RELATED: Meet the Arab actors of ‘Tom Clancy’s Jack Ryan’
Producers had reached out to Omar M Mozaffar, a Muslim chaplain and Islamic studies professor, to consult on the script. They wanted to avoid common problems with the representation of Muslim terrorists, Mozaffar penned in a Roger Ebert op-ed.
“The hardest part of the process for me was the ethical dilemma of working on the project. Regardless of how much impact I would have, the show is still about Muslim terrorists.
"And regardless of how many people of colour — Muslim or non-Muslim — would have strong characterisations, Ryan would still be the proverbial upper class White saviour,” he wrote.
Mozaffar signed onto the project nonetheless.
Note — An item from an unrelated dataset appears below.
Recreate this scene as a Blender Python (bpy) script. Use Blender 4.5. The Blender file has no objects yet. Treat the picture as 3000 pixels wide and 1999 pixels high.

He commended showrunners for taking his feedback seriously and amending the script.
Still, he was conflicted.
“My hope was for a depiction of terrorists with a history and vision that has historical legitimacy and makes sense. Terrorists engage in savagery for multiple reasons, including the desire to respond to savagery,” wrote Mozaffar. Ending his piece, he lamented, “I still wish, however, that the Muslim characters did not need guns.”
REEL BAD
It was 12 years ago that Reel Bad Arabs: How Hollywood Vilifies a People, a documentary based on Jack Shaheen’s book about the perennially negative portrayals of Arabs in Western cinema, came out.
More than a decade on, most Arab actors (with the exception of, say, Rami Malek and Alia Shawkat) are grappling with the same issues — under-representation and pigeonholing in an industry that refuses to humanise them.
Television programmes such as the ongoing Homeland, or movies such as American Assassin (2017), have renewed this very same commitment to portraying Arabs and Muslims through a singularly focused lens.
Audiences are fatigued. When the trailer dropped for Jon Hamm’s war film Beirut earlier this year, backlash was instant and widespread.
The film, which came under fire for displaying Lebanon as barbaric in its trailer, only grossed $7.2 million (Dh26.4 million) worldwide. By comparison, A Quiet Place, directed by and starring Krasinski, which released the previous month, went on to make more than $332 million globally.
For years, there have been American films and television shows about camaraderie, friendship, family, love and other things that do not pertain to war, desolation or issues of national security. And for years, viewers would have been hard pressed to find a single Arab character who’s just the girl or guy next door.
CINEMATIC MAINSTAY
Jack Ryan is a cinematic mainstay, portrayed by Hollywood heavyweights such as Alec Baldwin (The Hunt for Red October, 1990), Harrison Ford (Patriot Games, 1992), Ben Affleck (The Sum of All Fears, 2002) and Chris Pine (Jack Ryan: Shadow Recruit, 2014) in the past. It has yet to be seen how this latest incarnation will tackle tumultuous current affairs in 2018, but Saudi actress Dina Shihabi, who plays Sulaiman’s wife Hanin, is optimistic.
“We’re not going to be able to empathise with different cultures and actually affect change until we see each other as humans. The way they’ve done that in the show is so beautiful,” she told Entertainment Weekly.
Pockets of Hollywood may be slowly working to shift the narrative around the Muslim terrorist trope. But as Mozaffar suggested, it leaves something to be desired.
In Netflix’s The OA, acclaimed Palestinian actress Hiam Abbas played the mystical character of Khatun. Not a villain.
In Altered Carbon, Palestinian-American actor Waleed Zuaiter played the empathetic agent Samir Abboud. Not a villain.
Even Community, which tragically cast an Indian-American to play a Palestinian-American, managed to make strides towards some Arab inclusion. Not a villain.
Back in the film world, Guy Ritchie signalled a new era in Hollywood when, for his upcoming live-action remake of Aladdin, he cast Egyptian-Canadian newcomer Mena Massoud in the lead, rather than a non-Arab.
Audiences can only hope that, in addition to directors adding nuance or dimension to the stale stories Hollywood has always fed them about bad Arabs, they can give them brand new stories, too.
Unprecedented ones. The kind where Arab actors play run-of-the-mill, everyday people, who are visible across all genres — even the non-political and optimistic ones. After all, the era of the reel good Arab is long overdue.
__
Jack Ryan streams on Amazon Prime Video from August 31.